A questo si somma, come detto, la fragilità strutturale europea, quella della numerosità dei giocatori concorrenti e cooperativi, che facilita l’inserimento di cunei dall’esterno. Esistono ineliminabili interessi nazionali che, per lungimiranza o miopia, finiscono in rotta di collisione con qualche disegno di grandezza unitaria. E di tale disegno viene subito smascherata l’ambizione di singoli paesi a mettersi alla guida della costruzione, ritenendo di avere un vantaggio competitivo e un primato da far valere. Salvo mettersi di traverso e frenare, appena le cose vanno in modo differente e si profilano altri leader e aspiranti architetti della costruzione unitaria. Questa dinamica è parte della storia europea e risulta ineliminabile.

Tutto ciò detto, come valutare la missione di Macron in Cina? Nei termini qui illustrati: gollismo pavloviano. Anche la “concessione” di aver invitato la presidente della Commissione Ue, Ursula von der Leyen, che ha seguito percorsi differenti (anche nel viaggio) e subito un protocollo cinese umiliante, è stato molto macroniano: l’abituale condiscendenza francese verso le sovrastrutture europee, gli “involucri”, ma ribadendo che è Parigi a recitare un -immaginario- ruolo guida. Il risultato non poteva che essere un enorme assist a Xi Jinping, che ha potuto usare il protocollo per mostrare il differente peso che i cinesi assegnano ad uno stato nazionale e a un “sovrastato” artificiale.

È stato e continuerà ad essere così, e non solo per i cinesi. E peraltro, Xi Jinping non ha alcuna intenzione di essere strattonato per la giacchetta da chicchessia, né sulla guerra in Ucraina né, men che mai, su Taiwan.
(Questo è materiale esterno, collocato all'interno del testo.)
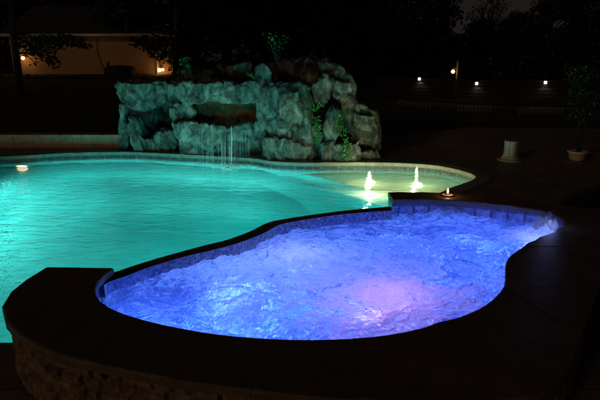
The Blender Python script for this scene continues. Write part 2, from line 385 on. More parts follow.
# coping stones round the pool (only the free edge)
def stones(name, A, B, z0, z1, mat_, parent=None, per=5, gap=.003, bev=.012):
    """A, B matched polylines: inner and outer; a stone every `per` steps"""
    bm = bmesh.new(); i = 0
    while i < len(A)-1:
        j = min(i+per, len(A)-1)
        a = [Vector((p.x, p.y, 0)) for p in A[i:j+1]]; b = [Vector((p.x, p.y, 0)) for p in B[i:j+1]]
        def trim(l):
            l = [p.copy() for p in l]; d0 = (l[1]-l[0]); d1 = (l[-2]-l[-1])
            if d0.length > gap*2: l[0] += d0.normalized()*gap/2
            if d1.length > gap*2: l[-1] += d1.normalized()*gap/2
            return l
        a, b = trim(a), trim(b); dz = R.uniform(-.0015, .0015)
        ring = a+b[::-1]; top = [bm.verts.new((p.x, p.y, z1+dz)) for p in ring]; bot = [bm.verts.new((p.x, p.y, z0)) for p in ring]
        n_ = len(ring); k = len(a)
        te = []
        for q in range(k-1):
            bm.faces.new((top[q], top[q+1], top[n_-2-q], top[n_-1-q])); bm.faces.new((bot[q+1], bot[q], bot[n_-1-q], bot[n_-2-q]))
        for q in range(n_):
            bm.faces.new((top[q], bot[q], bot[(q+1) % n_], top[(q+1) % n_]))
        for q in range(n_):
            if q in (k-1, n_-1): continue
            e = bm.edges.get((top[q], top[(q+1) % n_]))
            if e: te.append(e)
        bmesh.ops.bevel(bm, geom=te, offset=bev, segments=3, affect='EDGES', profile=.5)
        i = j
    return frombm(name, bm, mat_, parent)
def normals(P):
    out = []
    for i in range(len(P)):
        t = P[min(i+1, len(P)-1)]-P[max(i-1, 0)]; t.z = 0; t.normalize(); out.append(Vector((-t.y, t.x, 0)))
    return out
nf = normals(farc)                       # the far curve runs clockwise, so +normal points away from the water
A = [p-n_*.03 for p, n_ in zip(farc, nf)]; B = [p+n_*.20 for p, n_ in zip(farc, nf)]
def resample(P, step):
    out = [P[0].copy()]; acc = 0
    for a, b in zip(P, P[1:]):
        L = (b-a).length; t = 0
        while acc+(L-t) >= step:
            t += step-acc; acc = 0; out.append(a.lerp(b, min(1, t/L)))
        acc += L-t
    out.append(P[-1].copy()); return out
def arcres(A, B, step):
    n = max(2, int(sum((b-a).length for a, b in zip(A, A[1:]))/step)); 
    def rs(P):
        return P
    # matched parameters: cumulative length of A
    s = [0]
    for a, b in zip(A, A[1:]): s.append(s[-1]+(b-a).length)
    oa, ob = [], []
    for k in range(n+1):
        q = s[-1]*k/n; i = 0
        while i < len(s)-2 and s[i+1] < q: i += 1
        t = (q-s[i])/max(1e-9, s[i+1]-s[i]); t = min(1, max(0, t)); oa.append(A[i].lerp(A[i+1], t)); ob.append(B[i].lerp(B[i+1], t))
    return oa, ob
A2, B2 = arcres(A, B, .14)
cop = stones('pool_coping', A2, B2, .072, .135, M['coping'], per=4); tag(cop, kind='structure')
# ================================================================== SPA
spa = empty('raised_spa', (wz(300, 290, 0).x, wz(300, 290, 0).y, DK))
tag(spa, 'raised freeform spa of dark stone coping with bubbling blue water, in the foreground', 'spa')
P1, P2 = arcres(ringI, ringO, .10)
stones('coping', P1, P2, .472, ZT, M['ringcoping'], spa, per=4, bev=.018, gap=.002)
wall('inner_wall', wallI[:98], -.56, .47, M['mosaic'], spa)
wall('back_wall', wallI[97:], -.56, .47, M['bigtile'], spa)
# mortar bed under the stones
bed = []
vs, fs = [], []
for i, (a, b) in enumerate(zip(wallI, wallO)):
    vs += [(a.x, a.y, .47), (b.x, b.y, .47)]
    if i: fs.append((2*i-2, 2*i, 2*i+1, 2*i-1))
pyd('mortar_bed', vs, fs, M['mortar'], spa)
# split-face outer wall with real relief
def relief_wall(name, path, z0, z1, mat_, parent, rows, L0=.16):
    P = resample([Vector((p.x, p.y, 0)) for p in path], .012); nn = normals(P); rh = (z1-z0)/rows
    nz = int((z1-z0)/.012); vs, fs, uv = [], [], []; s = 0; rr = random.Random(12)
    offs = [rr.random() for _ in range(rows)]; lens = [[rr.uniform(.6, 1.7)*L0 for _ in range(200)] for _ in range(rows)]
    cums = []
    for r_ in range(rows):
        c = [-offs[r_]*.2]
        for x in lens[r_]: c.append(c[-1]+x)
        cums.append(c)
    hs = [[rr.uniform(0, .022) for _ in range(201)] for _ in range(rows)]
    import bisect
    for i, p in enumerate(P):
        if i: s += (P[i]-P[i-1]).length
        for k in range(nz+1):
            z = z0+(z1-z0)*k/nz; r_ = min(rows-1, int((z-z0)/rh)); fz = ((z-z0)/rh) % 1
            j = bisect.bisect(cums[r_], s)-1; a, b = cums[r_][j], cums[r_][j+1]
            e = min((s-a), (b-s), fz*rh, (1-fz)*rh); d = hs[r_][j]*min(1, e/.012)-(.012 if e < .006 else 0)
            d += noise.fractal((p*26+Vector((0, 0, z*26))), .9, 2.1, 4)*.010
            q = p+nn[i]*d; vs.append((q.x, q.y, z)); uv.append((s, z))
        if i:
            for k in range(nz): a = (i-1)*(nz+1)+k; b = i*(nz+1)+k; fs.append((a, b, b+1, a+1))
    return pyd(name, vs, fs, mat_, parent, False, uv)
iN = len(ln)-2
fw = wallO[iN:84]
nrm_test = normals([Vector((p.x, p.y, 0)) for p in fw])[3]
sgn = 1 if (nrm_test.y < 0) else -1
relief_wall('stone_wall', fw if sgn == 1 else fw[::-1], DK-.06, .468, M['ledgestone'], spa, 7, .10)
wall('outer_wall', [wallI[0]]+wallO[:iN+1], -1.36, .47, M['pooltile'], spa)
wall('side_wall', wallO[83:]+[wallI[-1]], -1.36, .47, M['bigtile'], spa)
# spillway wall between spa and pool
vs, fs = [], []
DI, DO = arcres(damI, [damO[min(len(damO)-1, round(i*(len(damO)-1)/(len(damI)-1)))] for i in range(len(damI))], .05)
for i, (a, b) in enumerate(zip(DI, DO)):
    vs += [(a.x, a.y, ZD), (b.x, b.y, ZD)]
    if i: fs.append((2*i-2, 2*i, 2*i+1, 2*i-1))
pyd('spillway_top', vs, fs, M['ringcoping'], spa)
wall('spillway_face', [p+Vector((0, -.0, 0)) for p in damI], -.56, ZD-.001, M['mosaic'], spa)
wall('spillway_back', damO, -1.36, ZD-.001, M['pooltile'], spa)
fl = flat('spa_floor', [spa_poly], -.55, M['spaplaster'], spa)
# water
c1 = wz(400, 292, ZS); c2 = wz(272, 253, ZS); s1 = wz(546, 231, .44); s2 = wz(452, 213, ZS)
def g(X, Y, c, r, rx=1): return np.exp(-(((X-c.x)/rx)**2+(Y-c.y)**2)/(r*r))
def edge_dist(X, Y):
    d = np.full(X.shape, 9.)
    pts = spa_poly[::3]
    for p in pts: d = np.minimum(d, (X-p.x)**2+(Y-p.y)**2)
    return np.sqrt(d)
def spah(X, Y):
    wx = fbm(X*1.6, Y*1.6, 3, 21)*.35; wy_ = fbm(X*1.6+5, Y*1.6+9, 3, 31)*.35
    a = fbm((X+wx)*2.6, (Y+wy_)*3.6, 6, 41, .55)
    r = 1-np.abs(fbm((X+wx)*4.2, (Y+wy_)*6.5, 5, 61, .58))
    act = .7+.3*g(X, Y, c1, .8, 1.4)+.5*g(X, Y, c2, .7, 1.5)
    z = ZS+(.012*a+.018*(r-.65))*act+.006*fbm(X*24, Y*34, 4, 77, .62)*act
    z += .07*g(X, Y, s1, .26)+.075*g(X, Y, s1, .13)*(1+1.0*fbm(X*22, Y*22, 4, 91, .7))+.05*g(X, Y, s2, .10, 1.6)*(1+fbm(X*22, Y*22, 3, 95))
    z += .012*g(X, Y, c2, .6, 1.5)
    return np.clip(z, ZS-.035, .62)
def spaf(X, Y, Z):
    f = np.clip((Z-ZS)/.05, -.35, 1)*.55+.55*g(X, Y, c1, .55, 1.5)+.60*g(X, Y, c2, .55, 1.9)+.45*g(X, Y, s1, .25)+.3*g(X, Y, s2, .25, 2)+.15*fbm(X*2, Y*3, 4, 120)
    return f+.05
sw = water_grid('spa_water', spa_poly, .0125, spah, M['spawater'], spaf); tag(sw, kind='structure')
# jet spray
def spray(name, cs, n, h, r, label, seed, cat='splash'):
    rr = random.Random(seed); bm = bmesh.new()
    for k in range(n):
        a = rr.uniform(0, 6.28); q = rr.random()**.7*r; hh = h*(1-q/r*.75)*rr.uniform(.25, 1)
        b = Vector((cs.x+q*math.cos(a)*1.3, cs.y+q*math.sin(a), cs.z-.02)); ln_ = Vector((math.cos(a)*.25*rr.random(), math.sin(a)*.2, 1)).normalized()
        w0 = rr.uniform(.003, .007)
        pts = [b+ln_*hh*t+Vector((rr.uniform(-1, 1), rr.uniform(-1, 1), 0))*.012*t for t in (0, .35, .7, 1)]
        tube(bm, pts, [w0, w0*.9, w0*.55, w0*.2], 5)
    for k in range(n//40):
        a = rr.uniform(0, 6.28); q = rr.random()*r*.9; p = Vector((cs.x+q*math.cos(a), cs.y+q*math.sin(a), cs.z+rr.random()**1.5*h*1.15))
        from mathutils import Matrix
        s_ = rr.uniform(.0015, .0045); bmesh.ops.create_icosphere(bm, subdivisions=1, radius=s_, matrix=Matrix.Translation(p))
    o = frombm(name, bm, M['spray'], None, True); tag(o, label, cat, kind='stuff')
    return o
spray('jet_splash', wz(547, 230, .44), 260, .19, .10, 'tall pale violet splash thrown up in the back right corner of the spa', 1)
spray('jet_splash', wz(450, 213, ZS), 140, .10, .22, 'low pale blue splash against the tiled back wall of the spa', 2)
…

E infatti, le “esercitazioni” di accerchiamento di Taiwan, in risposta all’incontro in terra americana tra la sua presidente e lo speaker repubblicano della Camera, sono state puntuali ma solo al termine della visita di Macron.

IPERPOTENZA AMERICANA E PRIVILEGIO ESORBITANTE

Il pezzo di Politico enfatizza gli aspetti di sfida francese alla “iperpotenza” americana, incluso il riferimento alla frase di Macron sulla “extraterritorialità” del dollaro a cui l’Europa deve sottrarsi, nel senso che gli americani possono costringere chiunque ad abbandonare business con stati sgraditi semplicemente minacciando sanzioni secondarie alle aziende che con tali stati trattano.
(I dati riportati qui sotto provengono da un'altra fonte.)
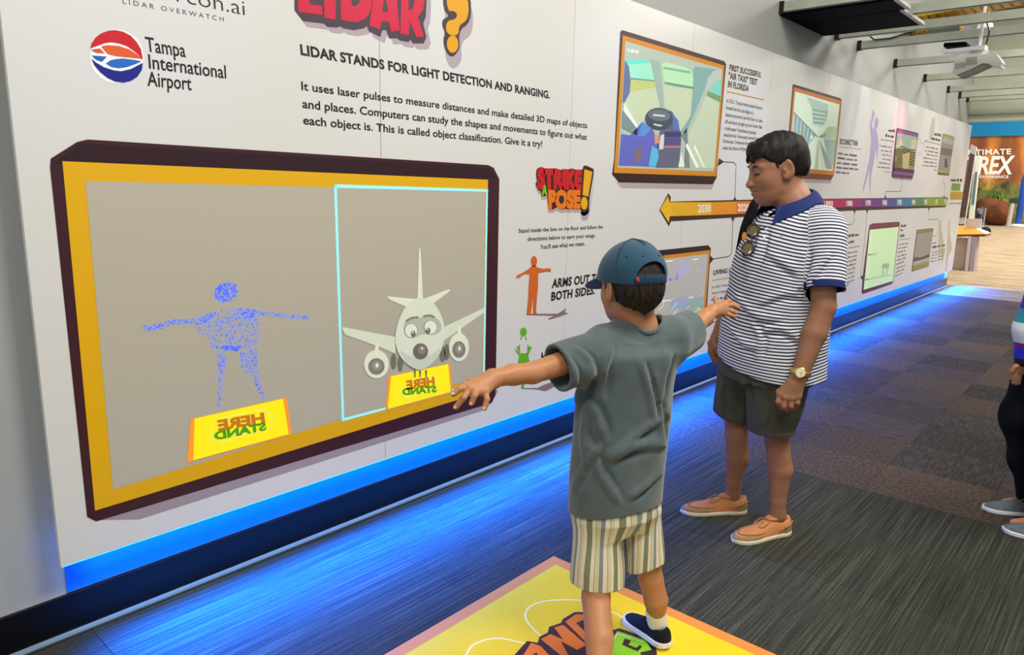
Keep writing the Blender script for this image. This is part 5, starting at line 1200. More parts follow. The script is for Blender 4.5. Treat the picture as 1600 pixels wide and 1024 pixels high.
# cap
capm = mat('cap_blue', (42, 76, 96), .85, .15, var=(16, .10), bump=(420, .25, .001), sheen=.2)
Cp = Shape(); Cp.add(ell(hp(-.055, 0, .145), (HS * .475, HS * .395, HS * .435), Rh)); Cp.add(ell(hp(.06, 0, .12), (HS * .36, HS * .36, HS * .33), Rh), .03)
Cp.shell(.0045)
Cp.cut(hp(-.05, 0, .055), -Uh + Fh * .11, 0)
Cp.sub(ell(hp(-.47, 0, .10), (HS * .25, HS * .215, HS * .20), Rh), .002)
Cp.warp(wav(9, 30, .0009))
cap = Cp.mesh('cap', capm, boy, .0024)
Br = Shape(); Br.add(ell(hp(.50, 0, .045), (HS * .36, HS * .335, HS * .055), body_axes(Fh * 1 - Uh * .28, Uh)))
Br.sub(ell(hp(.48, 0, -.02), (HS * .40, HS * .30, HS * .07), body_axes(Fh * 1 - Uh * .28, Uh)), .003); Br.sub(ell(hp(-.0, 0, .10), (HS * .36, HS * .35, HS * .3), Rh), .001)
Br.mesh('brim', capm, cap, .0022)
St = Shape()
for a in chain([hp(-.445 * math.cos(t) - .055, .385 * math.sin(t), .075 - .0 * t) for t in np.linspace(-.62, .62, 9)], [.0045] * 9, (Uh, 3.0)): St.add(a, .002)
St.mesh('strap', mat('cap_strap', (34, 58, 76), .8, .15, bump=(300, .3, .001)), cap, .0018)
Shape().add(ell(hp(-.055, 0, .582), (.008, .008, .004), Rh)).mesh('button', capm, cap, .0012)
for t in (-.9, -.35, .35, .9):
    q = hp(-.475 * math.cos(t) * .86 - .055, .395 * math.sin(t) * .86, .145 + .435 * .5); Shape().add(ell(q, (.0032, .0032, .0032))).mesh('eyelet', mat('eyelet', (20, 34, 46), .8), cap, .0009)
q = hp(-.445 * math.cos(.5) - .065, -.385 * math.sin(.5) * -1, .08)
Shape().add(ell(hp(-.455, .205, .078), (.0035, .006, .0085), Rh)).mesh('tab', mat('tab_red', (150, 60, 60), .7), cap, .0011)
Pn = Shape()                                                              # panel seams
for sg in (-1, 0, 1):
    ps = []
    for t in np.linspace(.0, 1.45, 14):
        y_ = math.sin(t); x_ = math.sin(sg * 1.05); ps.append(hp(-.055 + (-.472 if sg == 0 else -.472 * math.cos(sg * 1.2)) * y_, .393 * math.sin(sg * 1.2) * y_, .145 + .433 * math.cos(t)))
    if sg == 0: ps = ps[:7]
    for a in chain(ps, [.0009] * len(ps)): Pn.add(a)
Pn.mesh('seam', mat('cap_seam', (32, 60, 78), .85), cap, .0013)

# T-shirt
tee = mat('tee_grey_green', (84, 96, 96), .9, .12, var=(30, .07, 6), bump=(500, .3, .001), sheen=.3)
def torso_secs(F_, rows, ratio, yaw): return [F_.sec(py, xl, xr, o, ratio, yaw) for (py, xl, xr, o) in rows]
rows = [(531, 950, 1042, .02), (548, 921, 1062, .02), (575, 912, 1056, .02), (605, 907, 1051, .02), (650, 902, 1047, .02), (700, 897, 1041, .015), (750, 895, 1036, .01), (790, 893, 1033, .01), (825, 892, 1031, .01)]
secs = torso_secs(G, rows, .66, YAW)
T_ = Shape(); T_.add(loft(secs, 0, 2.3))
T_.add(cone(G(945, 533, -.035), G(1045, 519, .08), .05, .046), .045)                    # shoulder yoke
T_.add(cone(G(985, 522, .03), G(1005, 519, .04), .066, .062), .03)
slL, slR = G(872, 575, -.165), G(1077, 517, .185)
T_.add(cone(G(930, 556, -.08), slL, .064, .0655, (np.array([0, 0, 1.]), 1.06)), .035)
T_.add(cone(G(1050, 532, .09), slR, .060, .060, (np.array([0, 0, 1.]), 1.12)), .035)
# folds: diagonal creases across the back
T_.creases([([(968, 712), (1005, 680), (1044, 655)], .010), ([(955, 722), (990, 706), (1036, 700)], .010), ([(925, 640), (918, 690), (930, 730)], .008), ([(925, 690), (945, 740), (972, 780)], .008),
    ([(1028, 590), (1036, 640), (1040, 690)], .007), ([(912, 610), (935, 640), (950, 680)], .008), ([(985, 782), (1010, 765), (1032, 742)], .008), ([(1008, 570), (1020, 610), (1028, 650)], .007), ([(902, 765), (920, 730), (942, 700)], .007),
    ([(935, 566), (922, 600), (910, 625)], .010), ([(1052, 560), (1042, 590), (1038, 620)], .009), ([(960, 545), (950, 580), (945, 620)], .007), ([(890, 560), (902, 580), (905, 600)], .006), ([(905, 545), (925, 560), (935, 590)], .006)])
T_.warp(wav(2, 26, .0019, (1, 1, .55)))
T_.shell(.0095)
def plane3(a, b_, c, up):
    n = np.cross(b_ - a, c - a); n /= np.linalg.norm(n); return (a, n if n @ _v(up) > 0 else -n)
hemB = plane3(G(893, 791, 0), G(958, 806, -.08), G(1030, 788, .02), (0, 0, -1)); T_.cut(hemB[0], hemB[1])
dsl = slL - G(930, 556, -.08); dsl /= np.linalg.norm(dsl); T_.cut(slL + dsl * .004, dsl + G.r * .0); dsr = slR - G(1050, 532, .09); dsr /= np.linalg.norm(dsr); T_.cut(slR, dsr)
ncc = G(1000, 505, .035); T_.sub(cone(ncc + np.array([0, 0, .10]), ncc, .0635, .0635), .004)
teeo = T_.mesh('t_shirt', tee, boy, .0036)
Rb = Shape()                                                          # collar rib and stitched hems
ring = []
for t in np.linspace(0, 2 * math.pi, 33):
    q = ncc + np.array([math.cos(t) * .0665, math.sin(t) * .0665, 0]); zs_ = np.arange(q[2] + .05, q[2] - .09, -.002); Fz = T_.at(np.stack([np.full(len(zs_), q[0]), np.full(len(zs_), q[1]), zs_], 1))
    i_ = int(np.argmax(Fz < 0)) if (Fz < 0).any() else len(zs_) // 2; ring.append(np.array([q[0], q[1], zs_[i_] + .0005]))
rz = np.array([q[2] for q in ring[:-1]]); rz = (np.roll(rz, 1) + np.roll(rz, -1) + rz + np.roll(rz, 2) + np.roll(rz, -2)) / 5
ring = [np.array([q[0], q[1], rz[i % 32]]) for i, q in enumerate(ring)]
for a in chain(ring, [.0048] * 33, (np.array([0, 0, 1.]), 1.5)): Rb.add(a, .002)
Rb.mesh('collar', tee, teeo, .002)

# striped shorts
def leg_attr(c0, c1):
    def fn(P):
        d = P - c0; a = np.arctan2(d[:, 0] * G.r[0] + d[:, 1] * G.r[1], -(d[:, 0] * G.v[0] + d[:, 1] * G.v[1])); return a
    return fn
Ls = [G.sec(py, xl, xr, o, .92, YAW) for (py, xl, xr, o) in [(800, 897, 972, -.03), (840, 897, 972, -.03), (880, 894, 974, -.035), (912, 892, 974, -.035), (935, 891, 975, -.035)]]
Rs = [G.sec(py, xl, xr, o, .92, YAW) for (py, xl, xr, o) in [(790, 972, 1030, .05), (830, 974, 1034, .055), (860, 977, 1037, .055), (890, 979, 1038, .055), (910, 979, 1038, .055)]]
P_ = Shape(); P_.add(loft([G.sec(py, xl, xr, o, .7, YAW) for (py, xl, xr, o) in [(770, 899, 1027, .01), (800, 899, 1029, .01), (822, 914, 1016, .01)]], 0, 2.2)); P_.add(loft(Ls, 0, 2.2), .03); P_.add(loft(Rs, 0, 2.2), .02)
P_.warp(wav(8, 34, .0016, (1, 1, .4))); P_.shell(.009)
hL = plane3(G(892, 903, -.03), G(930, 922, -.09), G(972, 916, -.03), (0, 0, -1)); hR = plane3(G(980, 893, .05), G(1005, 896, .0), G(1033, 881, .05), (0, 0, -1))
mid = G(976, 850, .01)
def hemcut(X, Y, Z):
    s_ = (X - mid[0]) * lat[0] + (Y - mid[1]) * lat[1]
    d1 = (X - hL[0][0]) * hL[1][0] + (Y - hL[0][1]) * hL[1][1] + (Z - hL[0][2]) * hL[1][2]; d2 = (X - hR[0][0]) * hR[1][0] + (Y - hR[0][1]) * hR[1][1] + (Z - hR[0][2]) * hR[1][2]
    return np.where(s_ < 0.0, d1, d2)
P_.ops.append(('i', hemcut, None, None, 0))
cl = (G(933, 860, -.03), G(1005, 850, .05))
def stripe_b(P):
    s_ = (P - mid) @ lat; d1 = P - cl[0]; d2 = P - cl[1]
    a1 = np.arctan2(d1 @ G.r, -(d1 @ G.v)); a2 = np.arctan2(d2 @ G.r, -(d2 @ G.v))
    return np.where(s_ < 0, a1 * .058 + .02, a2 * .05 + .062) + 1.0
W1 = (222, 214, 190); OLV = (128, 134, 104); BLG = (128, 142, 150); CR = (206, 198, 164); LNE = (120, 116, 100)
shm = attr_stripe('shorts_stripes', [(0, W1), (.13, LNE), (.15, OLV), (.30, LNE), (.32, W1), (.44, LNE), (.455, CR), (.60, LNE), (.615, BLG), (.70, LNE), (.72, W1), (.87, LNE), (.885, CR)], 'stripe', .066, .9)
sho = P_.mesh('shorts', shm, boy, .0036, attr={'stripe': stripe_b})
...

Come forse avrete notato, il concetto di difesa dalla “extraterritorialità” del dollaro s’inscrive nella tradizione gollista del concetto di “privilegio esorbitante“ col quale negli anni Sessanta, l’allora ministro delle Finanze francese, Valéry Giscard d’Estaing (con De Gaulle all’Eliseo) definì il ruolo del dollaro nel sistema dei pagamenti internazionali. Un vero peccato che questa frase di Macron, pronunciata proprio oggi, vada a riecheggiare le posizioni cinese, russa e di molti paesi del Sud del mondo, riuniti nell’inesistente area Brics, a favore dell’uso crescente del renminbi come mezzo di pagamento internazionale. Che farà Macron, quando i cinesi chiederanno alla Francia di regolare in renminbi una quota crescente del commercio bilaterale, richiamando la stessa improvvida dichiarazione del presidente francese?
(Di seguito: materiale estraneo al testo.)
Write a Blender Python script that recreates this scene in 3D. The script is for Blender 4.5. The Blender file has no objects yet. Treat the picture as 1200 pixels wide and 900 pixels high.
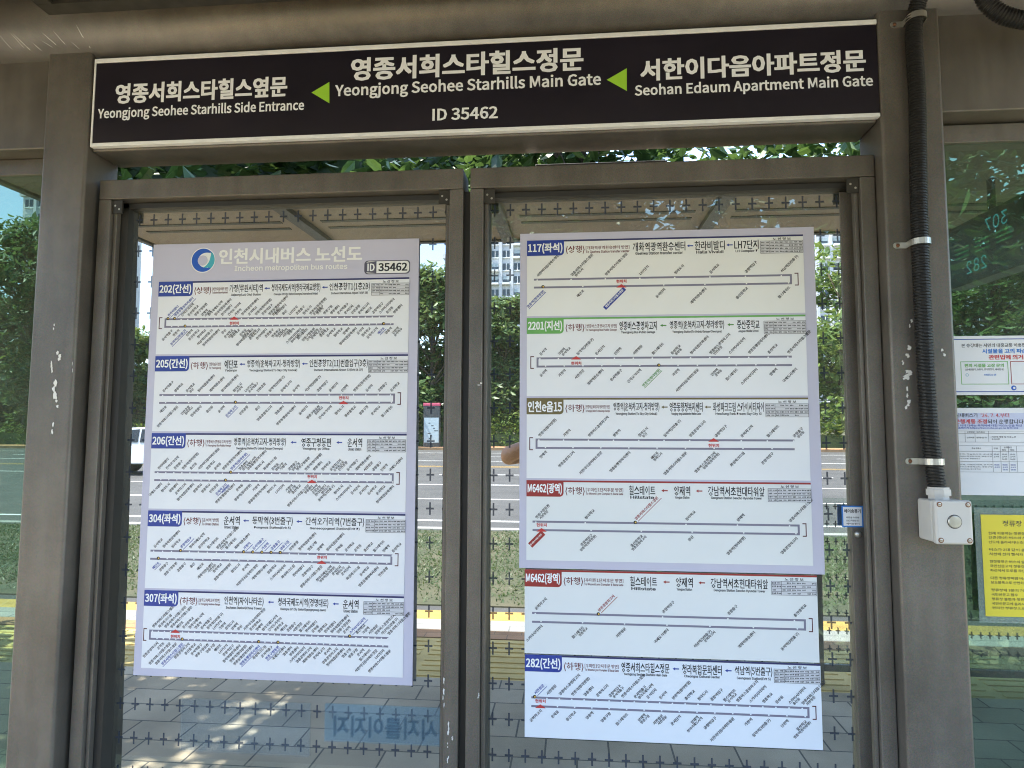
import bpy, bmesh, math, random
import numpy as np
from mathutils import Vector, Matrix

R = math.radians
rng = random.Random(7)
scene = bpy.context.scene
col = scene.collection

# ------------------------------------------------------------------ camera, sky, sun, exposure
F = 800.0                                   # focal length in pixels of the 1200 px wide photograph
YAW, PITCH, ROLL = R(5.3396), R(4.6828), R(0.2293)
CAM = np.array([0.0, -2.0, 1.5])
_r0 = np.array([math.cos(YAW), math.sin(YAW), 0.0])
_fw = np.array([-math.sin(YAW) * math.cos(PITCH), math.cos(YAW) * math.cos(PITCH), math.sin(PITCH)])
_u0 = np.cross(_r0, _fw)
_rt = math.cos(ROLL) * _r0 + math.sin(ROLL) * _u0
_up = -math.sin(ROLL) * _r0 + math.cos(ROLL) * _u0

cam_data = bpy.data.cameras.new('camera')
cam_data.sensor_width = 36.0
cam_data.lens = F / 1200 * 36.0
cam_data.clip_start = 0.02
cam_data.clip_end = 3000
cam = bpy.data.objects.new('camera', cam_data)
col.objects.link(cam)
cam.matrix_world = Matrix(((_rt[0], _up[0], -_fw[0], CAM[0]), (_rt[1], _up[1], -_fw[1], CAM[1]),
                           (_rt[2], _up[2], -_fw[2], CAM[2]), (0, 0, 0, 1)))
scene.camera = cam

SUN_EL, SUN_AZ = 62.0, 74.0                 # azimuth measured from +Y towards -X
world = bpy.data.worlds.new('World')
scene.world = world
world.use_nodes = True
wn = world.node_tree
sky = wn.nodes.new('ShaderNodeTexSky')
sky.sky_type = 'NISHITA'
sky.sun_disc = False
sky.sun_elevation = R(SUN_EL)
sky.sun_rotation = R(-SUN_AZ)
sky.ozone_density = 1.5
bg = wn.nodes['Background']
bg.inputs['Strength'].default_value = 0.15
wn.links.new(sky.outputs[0], bg.inputs[0])

sd = bpy.data.lights.new('sun', 'SUN')
sd.energy = 4.0
sd.angle = R(0.5)
sd.color = (1.0, 0.95, 0.87)
sun = bpy.data.objects.new('sun', sd)
col.objects.link(sun)
sdir = Vector((-math.sin(R(SUN_AZ)) * math.cos(R(SUN_EL)), math.cos(R(SUN_AZ)) * math.cos(R(SUN_EL)), math.sin(R(SUN_EL))))
sun.rotation_euler = sdir.to_track_quat('Z', 'Y').to_euler()
sun.location = (-20, 4, 40)

scene.view_settings.view_transform = 'Standard'
scene.view_settings.look = 'None'
scene.view_settings.exposure = 2.62
scene.view_settings.gamma = 1.0
scene.view_settings.use_white_balance = True       # set for open shade, as the phone was
scene.view_settings.white_balance_temperature = 6600
scene.view_settings.white_balance_tint = 10
scene.cycles.max_bounces = 10
scene.cycles.transparent_max_bounces = 24
scene.cycles.use_denoising = True
scene.cycles.filter_width = 1.05


def at(x, y, Y):
    """where the sight line through a photograph point meets the wall plane at depth Y: (X, Z)"""
    d = _rt * ((x - 600) / F) + _up * ((450 - y) / F) + _fw
    t = (Y - CAM[1]) / d[1]
    q = CAM + t * d
    return float(q[0]), float(q[2])


# ------------------------------------------------------------------ materials
def new_mat(name):
    m = bpy.data.materials.new(name)
    m.use_nodes = True
    nt = m.node_tree
    return m, nt, nt.nodes['Principled BSDF']


def N(nt, kind, **kw):
    n = nt.nodes.new(kind)
    for k, v in kw.items():
        setattr(n, k, v)
    return n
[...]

E mentre la Francia appare la grande sconfitta in Africa, sostituita da russi e turchi, il suo presidente spinge per sottrarsi a un declino nazionale che assume tratti sempre più italiani. Dopo lo schiaffo dell’anglosfera all’ambizione francese di essere un grande protagonista della difesa globale (il caso AUKUS), queste prese di posizione di Macron sono la “necessaria” e probabilmente vacua reazione a tale declino. Nell’era dell’istupidimento da social, resta un surreale video con effetti stroboscopici, che dovrebbe avere l’obbligatorio warning anti epilessia, in cui l’Eliseo enfatizza il vigoroso “dinamismo” del suo assertivo inquilino, che non a caso usa termini cari al suo interlocutore, e per questo motivo assai caratterizzati, come “stabilità” e “prosperità”.